Somos tan esclavos que nos creemos libres; tan sordos que creemos oir; tan ciegos que creemos ver; ¡tan muertos que nos creemos vivos! Y sólo por comparación caemos en la cuenta de esa esclavitud inconsciente: ante un hombre libre como Jesús, un hombre habitado por la fe, vemos la diferencia. Uno solamente ve su condición de esclavo por comparación con un hombre libre y liberador, que contagia libertad. Sólo sabemos de lo que carecemos cuando alguien nos lo da o, al menos, nos lo hace ver.

Los fariseos se irritan ante la denuncia de su esclavitud que encierra la propuesta de libertad que hace Jesús. Ellos son esclavos de su pasado, se refugian en su árbol genealógico («hijos de Abraham»), están en regla con las leyes... Rechazan el cambio, el movimiento, la vida... Desean que nada se mueva. Están muertos, pero aún son capaces de matar a quien les inquiete.

Ese es el pecado del que les acusa Jesús: ser «hombres viejos», negar el futuro, rechazar toda esperanza, decir que ya no van a cambiar, que están demasiado viejos, demasiado acostumbrados, demasiado incapacitados, o demasiado contentos consigo mismos, o quizá demasiado descontentos... Se niegan a vivir, se niegan a nacer... Niegan el poder creador y resucitador del Espíritu de Dios.
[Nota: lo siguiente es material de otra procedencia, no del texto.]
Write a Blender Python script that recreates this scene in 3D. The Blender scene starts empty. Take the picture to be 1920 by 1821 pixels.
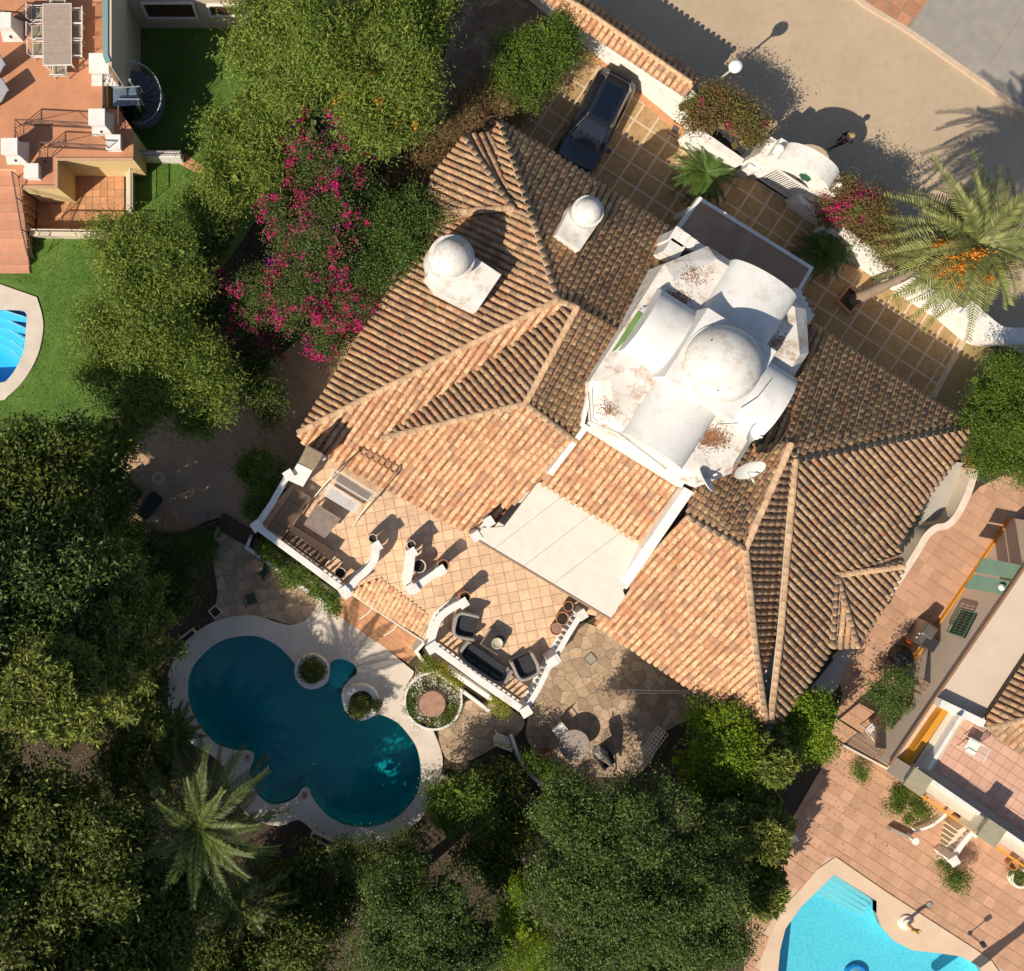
import bpy, bmesh, math, random
import numpy as np
from mathutils import Vector, Matrix
from mathutils.geometry import tessellate_polygon
random.seed(7); RNG = np.random.default_rng(7)
SC = bpy.context.scene; COL = SC.collection
# ---------------------------------------------------------------- camera, sky, sun, exposure
H = 44.0                      # height of the drone above the street, metres
S = 41.6                      # photo pixels per metre on the ground
NX, NY = 600.0, 740.0         # photo pixel straight below the drone
cam = bpy.data.cameras.new('camera'); camo = bpy.data.objects.new('camera', cam); COL.objects.link(camo)
camo.location = (0, 0, H); cam.sensor_width = 36; cam.sensor_fit = 'HORIZONTAL'
cam.lens = 36 * S * H / 1920; cam.shift_x = (960 - NX) / 1920; cam.shift_y = -(910.5 - NY) / 1920
cam.clip_end = 500; SC.camera = camo
world = bpy.data.worlds.new('World'); SC.world = world; world.use_nodes = True
wn = world.node_tree; wn.nodes.clear()
sky = wn.nodes.new('ShaderNodeTexSky'); sky.sky_type = 'NISHITA'; sky.sun_disc = False
sky.sun_elevation = math.radians(40); sky.sun_rotation = math.atan2(-.773, -.634)
bg = wn.nodes.new('ShaderNodeBackground'); bg.inputs[1].default_value = .085
wo = wn.nodes.new('ShaderNodeOutputWorld'); wn.links.new(sky.outputs[0], bg.inputs[0]); wn.links.new(bg.outputs[0], wo.inputs[0])
sun = bpy.data.lights.new('sun', 'SUN'); sun.energy = 4.9; sun.angle = math.radians(.5); sun.color = (1, .9, .75)
suno = bpy.data.objects.new('sun', sun); COL.objects.link(suno)
suno.rotation_euler = Vector((.773 * math.cos(math.radians(39.8)), .634 * math.cos(math.radians(39.8)), -math.sin(math.radians(39.8)))).to_track_quat('-Z', 'Y').to_euler()
suno.location = (-20, -20, 30)
SC.view_settings.view_transform = 'Standard'; SC.view_settings.look = 'None'
SC.view_settings.gamma = 1; SC.view_settings.use_curve_mapping = False
SC.view_settings.exposure = .34
SC.render.engine = 'CYCLES'; SC.cycles.max_bounces = 5; SC.cycles.transparent_max_bounces = 12

# ---------------------------------------------------------------- helpers
def P(px, py, z=0.0):
    """photo pixel and height above ground -> place in the world (metres)"""
    k = (H - z) / H / S
    return Vector(((px - NX) * k, -(py - NY) * k, z))
def PP(pts, z=0.0): return [P(a[0], a[1], a[2] if len(a) > 2 else z) for a in pts]
def XY(pts, z=0.0): return [(v.x, v.y) for v in PP(pts, z)]
def rnd(a, b): return random.uniform(a, b)

MATS = {}
def M(name, c1, c2=None, scale=6, rough=.8, bump=0., bscale=None, metal=0., rand=0., stain=None, sscale=1.2, samt=.5, spec=.4, trans=0., sheen=0, coat=0., ramp=None, bdist=.02):
    if name in MATS: return MATS[name]
    m = bpy.data.materials.new(name); m.use_nodes = True; nt = m.node_tree; N = nt.nodes; L = nt.links
    b = N['Principled BSDF']; b.inputs['Roughness'].default_value = rough; b.inputs['Metallic'].default_value = metal
    b.inputs['Specular IOR Level'].default_value = spec; b.inputs['Coat Weight'].default_value = coat
    tc = N.new('ShaderNodeTexCoord')
    def noise(s, d=6, r=.6):
        n = N.new('ShaderNodeTexNoise'); n.inputs['Scale'].default_value = s; n.inputs['Detail'].default_value = d; n.inputs['Roughness'].default_value = r
        L.new(tc.outputs['Object'], n.inputs['Vector']); return n
    def mix(f, a, bb, blend='MIX'):
        x = N.new('ShaderNodeMix'); x.data_type = 'RGBA'; x.blend_type = blend
        for k, v in ((0, f), (6, a), (7, bb)):
            if isinstance(v, (int, float)): x.inputs[k].default_value = v
            elif isinstance(v, tuple): x.inputs[k].default_value = v + (1,)
            else: L.new(v, x.inputs[k])
        return x.outputs[2]
    def rmp(src, lo, hi):
        r = N.new('ShaderNodeMapRange'); L.new(src, r.inputs[0]); r.inputs[1].default_value = lo; r.inputs[2].default_value = hi; return r.outputs[0]
    col = c1
    if rand or ramp:
        oi = N.new('ShaderNodeObjectInfo'); g = N.new('ShaderNodeNewGeometry'); ad = N.new('ShaderNodeMath'); ad.operation = 'ADD'
        L.new(oi.outputs['Random'], ad.inputs[0]); L.new(g.outputs['Random Per Island'], ad.inputs[1])
        fr = N.new('ShaderNodeMath'); fr.operation = 'FRACT'; L.new(ad.outputs[0], fr.inputs[0]); R = fr.outputs[0]
    if ramp:
        cr = N.new('ShaderNodeValToRGB'); el = cr.color_ramp.elements
        while len(el) < len(ramp): el.new(.5)
        for e, (p, c) in zip(el, ramp): e.position = p; e.color = c + (1,)
        L.new(R, cr.inputs[0]); col = cr.outputs[0]
        if c2: col = mix(rmp(noise(scale).outputs[0], .35, .7), col, c2)
    elif c2:
        col = mix(rmp(noise(scale).outputs[0], .32, .68), c1, c2)
    if rand:
        hs = N.new('ShaderNodeHueSaturation'); mr = N.new('ShaderNodeMapRange'); L.new(R, mr.inputs[0])
        mr.inputs[3].default_value = 1 - rand; mr.inputs[4].default_value = 1 + rand; L.new(mr.outputs[0], hs.inputs['Value'])
        if isinstance(col, tuple): hs.inputs['Color'].default_value = col + (1,)
        else: L.new(col, hs.inputs['Color'])
        col = hs.outputs[0]
    if stain:
        f = N.new('ShaderNodeMath'); f.operation = 'MULTIPLY'; f.inputs[1].default_value = samt
        L.new(rmp(noise(sscale, 10, .72).outputs[0], .5, .66), f.inputs[0]); col = mix(f.outputs[0], col, stain)
    if isinstance(col, tuple): b.inputs['Base Color'].default_value = col + (1,)
    else: L.new(col, b.inputs['Base Color'])
    if bump:
        bp = N.new('ShaderNodeBump'); bp.inputs['Strength'].default_value = bump; bp.inputs['Distance'].default_value = bdist
        L.new(noise(bscale or scale * 4).outputs[0], bp.inputs['Height']); L.new(bp.outputs[0], b.inputs['Normal'])
    if trans:
        tr = N.new('ShaderNodeBsdfTranslucent'); ms = N.new('ShaderNodeMixShader'); ms.inputs[0].default_value = trans
        if isinstance(col, tuple): tr.inputs[0].default_value = col + (1,)
        else: L.new(col, tr.inputs[0])
        L.new(b.outputs[0], ms.inputs[1]); L.new(tr.outputs[0], ms.inputs[2]); L.new(ms.outputs[0], N['Material Output'].inputs[0])
    MATS[name] = m; return m
def water(name, tint, bscale=14, gloss=1.0):
    m = bpy.data.materials.new(name); m.use_nodes = True; nt = m.node_tree; N = nt.nodes; L = nt.links
    N.remove(N['Principled BSDF']); t = N.new('ShaderNodeBsdfTransparent'); t.inputs[0].default_value = tint + (1,)
    g = N.new('ShaderNodeBsdfGlossy'); g.inputs['Roughness'].default_value = .04
    mx = N.new('ShaderNodeMixShader'); tc = N.new('ShaderNodeTexCoord'); n = N.new('ShaderNodeTexNoise'); n.inputs['Scale'].default_value = bscale
    L.new(tc.outputs['Object'], n.inputs['Vector']); bp = N.new('ShaderNodeBump'); bp.inputs['Distance'].default_value = .01; bp.inputs['Strength'].default_value = .35
    L.new(n.outputs[0], bp.inputs['Height']); L.new(bp.outputs[0], g.inputs['Normal'])
    mx.inputs[0].default_value = .05 * gloss; L.new(t.outputs[0], mx.inputs[1]); L.new(g.outputs[0], mx.inputs[2]); L.new(mx.outputs[0], N['Material Output'].inputs[0])
    return m

ROOT = {}
def tag(o, label=None, cat=None, group=None, kind=None):
    for k, v in (('label', label), ('category', cat), ('group', group), ('kind', kind)):
        if v: o[k] = v
    return o
def thing(name, label, cat, loc=(0, 0, 0), rz=0., group=None):
    o = bpy.data.objects.new(name, None); COL.objects.link(o); o.empty_display_size = .2
    o.location = loc; o.rotation_euler = (0, 0, rz); tag(o, label, cat, group)
    ROOT[o.name] = Matrix.Translation(Vector(loc)) @ Matrix.Rotation(rz, 4, 'Z'); return o
def link(name, me, parent=None, mat4=None):
    o = bpy.data.objects.new(name, me); COL.objects.link(o)
    if parent: o.parent = parent; ROOT[o.name] = ROOT.get(parent.name, Matrix())
    if mat4 is not None: o.matrix_local = mat4
    return o
def np_mesh(name, V, F, mat, smooth=False):
    """V (n,3), F (m,k) arrays -> mesh"""
    me = bpy.data.meshes.new(name); V = np.asarray(V, np.float32); F = np.asarray(F, np.int32)
    me.vertices.add(len(V)); me.vertices.foreach_set('co', V.ravel()); k = F.shape[1]
    me.loops.add(F.size); me.loops.foreach_set('vertex_index', F.ravel()); me.polygons.add(len(F))
    me.polygons.foreach_set('loop_start', np.arange(0, F.size, k, dtype=np.int32))
    if smooth: me.polygons.foreach_set('use_smooth', np.ones(len(F), bool))
    me.update(calc_edges=True); me.materials.append(mat); return me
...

Jesús conoce al Padre, que es amor y, consiguientemente, libertad y liberación total. Dios es el gran aventurero de los mundos: a todo se atreve, todo lo arriesga, todo lo espera. La creación no es más que una inmensa apuesta de Dios, que espera siempre hacer de ella una obra magnífica. Y nos quiere a su imagen: «¡Liberaos de todas vuestras crisálidas! Sed como yo, inventad vuestras vidas, cread vuestras relaciones, atreveos a amar, vivir y obrar».

Unos dicen: «No merece la pena intentarlo; seguro que fracasaré... ¿para qué voy a levantarme si he de volver a caer? Si no voy a poder acabar, ¿para qué voy a empezar?»

Y otros, que se saben habitados por un dinamismo inextinguible, se repiten: «No merece la pena quedarse tirado; al final, seguro que he de levantarme. Hay en mí una llamada a la que no podré resistirme siempre. Hay en mí una esperanza que jamás ha de dejarme tranquilo. Hay en mí un amor que acabará por prevalecer. Entonces, puesto que, a pesar de todo, he de comenzar de nuevo a creer, a esperar y a amar, ¡más vale comenzar cuanto antes! ¡Más vale resucitar de inmediato!»